>> Start Supplied data

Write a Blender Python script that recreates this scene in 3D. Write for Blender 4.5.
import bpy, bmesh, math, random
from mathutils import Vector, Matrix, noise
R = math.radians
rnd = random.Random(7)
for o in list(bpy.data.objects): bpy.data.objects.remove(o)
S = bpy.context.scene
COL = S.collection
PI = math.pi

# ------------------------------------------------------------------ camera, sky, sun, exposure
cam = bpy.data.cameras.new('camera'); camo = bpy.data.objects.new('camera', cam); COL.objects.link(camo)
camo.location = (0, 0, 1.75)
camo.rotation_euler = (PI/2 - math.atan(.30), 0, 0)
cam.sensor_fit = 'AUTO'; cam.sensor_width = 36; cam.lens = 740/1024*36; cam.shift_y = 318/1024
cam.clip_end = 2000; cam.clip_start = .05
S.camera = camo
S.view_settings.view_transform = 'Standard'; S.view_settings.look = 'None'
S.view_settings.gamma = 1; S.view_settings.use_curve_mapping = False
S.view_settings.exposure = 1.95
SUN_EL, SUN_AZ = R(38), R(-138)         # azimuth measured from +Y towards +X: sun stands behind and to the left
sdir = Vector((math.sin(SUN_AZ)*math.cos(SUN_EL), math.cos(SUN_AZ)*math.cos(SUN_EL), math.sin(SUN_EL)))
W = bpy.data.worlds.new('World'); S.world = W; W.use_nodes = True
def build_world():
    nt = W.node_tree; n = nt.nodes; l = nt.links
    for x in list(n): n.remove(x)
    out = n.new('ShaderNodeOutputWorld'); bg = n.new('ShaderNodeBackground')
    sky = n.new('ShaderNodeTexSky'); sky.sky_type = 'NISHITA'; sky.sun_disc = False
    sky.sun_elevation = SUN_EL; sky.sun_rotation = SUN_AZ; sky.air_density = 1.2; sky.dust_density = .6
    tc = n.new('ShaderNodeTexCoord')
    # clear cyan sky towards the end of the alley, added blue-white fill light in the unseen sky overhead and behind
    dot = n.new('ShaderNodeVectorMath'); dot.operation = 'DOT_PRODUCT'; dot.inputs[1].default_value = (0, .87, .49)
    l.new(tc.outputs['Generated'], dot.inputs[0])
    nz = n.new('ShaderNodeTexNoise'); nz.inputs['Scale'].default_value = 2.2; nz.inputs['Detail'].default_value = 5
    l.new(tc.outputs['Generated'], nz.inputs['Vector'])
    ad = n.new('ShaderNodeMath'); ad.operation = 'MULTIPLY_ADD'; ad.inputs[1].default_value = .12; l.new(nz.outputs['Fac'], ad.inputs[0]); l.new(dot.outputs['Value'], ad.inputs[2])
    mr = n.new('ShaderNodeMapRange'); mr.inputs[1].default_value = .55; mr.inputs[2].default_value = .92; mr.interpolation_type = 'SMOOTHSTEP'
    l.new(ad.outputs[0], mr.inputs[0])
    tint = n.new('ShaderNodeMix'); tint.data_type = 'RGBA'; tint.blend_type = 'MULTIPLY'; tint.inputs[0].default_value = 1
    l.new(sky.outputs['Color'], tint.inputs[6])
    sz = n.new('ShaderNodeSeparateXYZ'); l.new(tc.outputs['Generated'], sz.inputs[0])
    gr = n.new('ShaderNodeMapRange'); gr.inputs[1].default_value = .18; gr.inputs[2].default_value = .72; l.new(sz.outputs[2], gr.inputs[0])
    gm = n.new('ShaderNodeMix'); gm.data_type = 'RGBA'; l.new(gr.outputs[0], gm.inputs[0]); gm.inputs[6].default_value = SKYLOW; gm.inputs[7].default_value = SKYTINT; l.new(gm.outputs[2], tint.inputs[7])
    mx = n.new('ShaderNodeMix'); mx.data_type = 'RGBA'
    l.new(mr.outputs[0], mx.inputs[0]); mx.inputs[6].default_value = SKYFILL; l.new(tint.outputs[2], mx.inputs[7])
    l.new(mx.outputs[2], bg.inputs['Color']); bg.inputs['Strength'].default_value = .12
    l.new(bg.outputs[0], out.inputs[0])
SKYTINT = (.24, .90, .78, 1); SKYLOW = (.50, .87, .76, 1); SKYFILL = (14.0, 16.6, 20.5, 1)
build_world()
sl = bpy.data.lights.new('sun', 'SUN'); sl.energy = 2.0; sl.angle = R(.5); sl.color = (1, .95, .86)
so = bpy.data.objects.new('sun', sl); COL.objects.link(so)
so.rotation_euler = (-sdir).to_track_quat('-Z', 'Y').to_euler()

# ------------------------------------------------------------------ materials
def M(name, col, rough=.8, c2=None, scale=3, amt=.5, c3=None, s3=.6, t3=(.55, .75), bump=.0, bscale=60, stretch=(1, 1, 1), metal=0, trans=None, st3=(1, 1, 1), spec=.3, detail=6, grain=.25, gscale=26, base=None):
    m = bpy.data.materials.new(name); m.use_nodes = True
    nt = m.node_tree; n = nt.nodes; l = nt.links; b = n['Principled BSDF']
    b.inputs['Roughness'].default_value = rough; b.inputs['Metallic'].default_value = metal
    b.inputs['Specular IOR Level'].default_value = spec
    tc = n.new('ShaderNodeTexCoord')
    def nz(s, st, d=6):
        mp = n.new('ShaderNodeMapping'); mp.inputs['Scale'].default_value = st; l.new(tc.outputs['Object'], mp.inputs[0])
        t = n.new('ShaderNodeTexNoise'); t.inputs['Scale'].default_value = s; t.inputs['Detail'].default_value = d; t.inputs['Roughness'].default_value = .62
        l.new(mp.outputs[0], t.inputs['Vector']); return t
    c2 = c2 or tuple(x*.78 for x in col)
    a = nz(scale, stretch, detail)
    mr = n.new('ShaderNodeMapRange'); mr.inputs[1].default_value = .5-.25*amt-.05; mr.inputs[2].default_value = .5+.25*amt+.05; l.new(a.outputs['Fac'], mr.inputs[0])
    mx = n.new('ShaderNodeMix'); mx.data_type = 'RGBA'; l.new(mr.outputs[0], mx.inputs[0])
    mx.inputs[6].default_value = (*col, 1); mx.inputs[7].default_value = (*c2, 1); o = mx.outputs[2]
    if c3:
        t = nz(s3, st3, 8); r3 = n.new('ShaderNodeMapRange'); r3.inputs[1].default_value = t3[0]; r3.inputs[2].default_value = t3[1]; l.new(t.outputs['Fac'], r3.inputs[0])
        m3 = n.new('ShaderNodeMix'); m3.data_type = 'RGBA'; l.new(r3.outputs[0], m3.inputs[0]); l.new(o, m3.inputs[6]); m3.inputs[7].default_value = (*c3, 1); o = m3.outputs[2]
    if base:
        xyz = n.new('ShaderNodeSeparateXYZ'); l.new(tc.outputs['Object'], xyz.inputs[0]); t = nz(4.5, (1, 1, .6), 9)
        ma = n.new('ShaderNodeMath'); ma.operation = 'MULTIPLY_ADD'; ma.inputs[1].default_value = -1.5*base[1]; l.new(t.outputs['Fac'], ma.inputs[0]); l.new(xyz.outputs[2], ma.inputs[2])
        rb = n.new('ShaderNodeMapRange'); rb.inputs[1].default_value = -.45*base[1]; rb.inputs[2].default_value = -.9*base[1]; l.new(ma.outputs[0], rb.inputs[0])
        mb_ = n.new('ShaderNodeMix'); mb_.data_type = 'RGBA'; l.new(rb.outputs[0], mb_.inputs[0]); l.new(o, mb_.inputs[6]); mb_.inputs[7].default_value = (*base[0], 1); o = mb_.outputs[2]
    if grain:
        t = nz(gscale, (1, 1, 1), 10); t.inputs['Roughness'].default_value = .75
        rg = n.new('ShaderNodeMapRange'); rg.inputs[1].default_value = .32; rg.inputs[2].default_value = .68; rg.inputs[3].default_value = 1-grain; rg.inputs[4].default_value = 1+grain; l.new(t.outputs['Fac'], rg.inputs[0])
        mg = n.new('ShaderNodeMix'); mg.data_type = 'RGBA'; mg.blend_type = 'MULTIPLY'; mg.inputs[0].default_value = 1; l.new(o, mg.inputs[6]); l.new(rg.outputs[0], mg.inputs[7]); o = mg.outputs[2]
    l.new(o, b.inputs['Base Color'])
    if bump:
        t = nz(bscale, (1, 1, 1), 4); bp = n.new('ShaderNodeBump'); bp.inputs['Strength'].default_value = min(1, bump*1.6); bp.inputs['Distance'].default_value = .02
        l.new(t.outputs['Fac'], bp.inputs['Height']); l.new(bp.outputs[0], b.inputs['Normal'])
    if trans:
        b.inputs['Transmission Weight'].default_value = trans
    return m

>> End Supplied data

◆ **Work required**: Restate the first line and every line after it, word for word, stopping once the line with "PI = math.pi" is done.

◆ **Result**:
Write a Blender Python script that recreates this scene in 3D. Write for Blender 4.5.
import bpy, bmesh, math, random
from mathutils import Vector, Matrix, noise
R = math.radians
rnd = random.Random(7)
for o in list(bpy.data.objects): bpy.data.objects.remove(o)
S = bpy.context.scene
COL = S.collection
PI = math.pi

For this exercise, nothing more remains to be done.